Ho inoltre tentato di tracciare paralleli con il presente, per esempio ricordando come la politica dello scià nei confronti della stampa all'inizio del XX secolo, quando la censura obbligava i giornali a chiudere i battenti, sia simile a quella di fine millennio: al tempo della presidenza del riformatore Khatami nelle edicole si trovavano 740 giornali (in tutto il paese), alcuni con un pubblico di oltre centomila lettori, mentre con Ahmadinejad le testate sono diminuite drasticamente.

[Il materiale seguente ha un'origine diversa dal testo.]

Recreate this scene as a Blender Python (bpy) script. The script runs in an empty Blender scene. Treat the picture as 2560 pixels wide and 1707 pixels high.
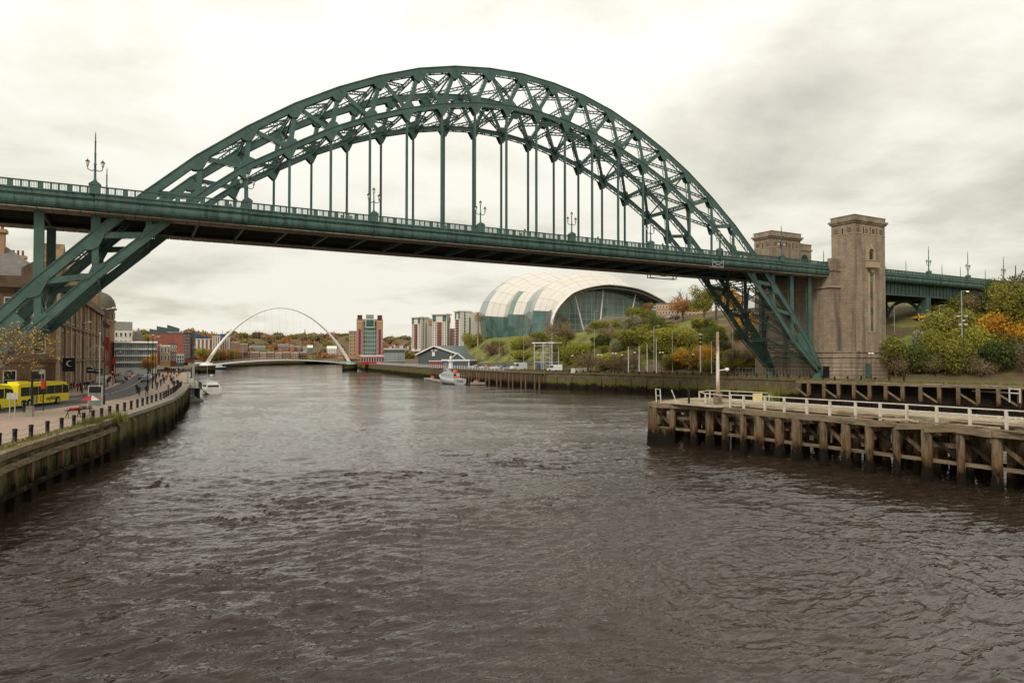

Infine, ritengo sia doveroso ricordare come le violazioni dei diritti umani non siano purtroppo prerogativa esclusiva della Repubblica islamica perché lo scià non fu da meno. Nei secoli, gli iraniani hanno sperimentato sulla loro pelle periodi difficili. Il poeta Hafez visse al tempo del bigotto e violento Amir Mobarez al-Din (1318-1358) della dinastia dei Mozaffaridi che dominavano nel Fars e avevano scalzato gli Inju vassalli degli ultimi Ilkhanidi per essere poi a loro volta annientati dall'invasione dei Mongoli di Tamerlano (1393). Se Amir Mobarez ordinò la chiusura delle taverne, fra la disperazione dei buontemponi, fu suo figlio, il mecenate Shah Shoja (1358-1384), a riaprirle. E proprio alle osterie Hafez dedicò alcuni versi del suo Canzoniere, prendendo di mira gli integralisti che le avevano chiuse: Se solo le porte delle taverne potessero essere nuovamente aperte, se solo i nodi delle misure repressive potessero essere sciolti! Sii paziente, per volere di Dio riapriranno, riapriranno grazie alla purezza dei bevitori mattutini. Stanno chiudendo le porte delle taverne, o Dio, non concedere la tua approvazione, perché così apriranno le porte dell'ipocrisia. Insomma, bisogna avere soltanto pazienza, perché gli integralisti vanno e vengono e prima o poi, a dio piacendo, le taverne (e tutto quello che rappresentano) riapriranno.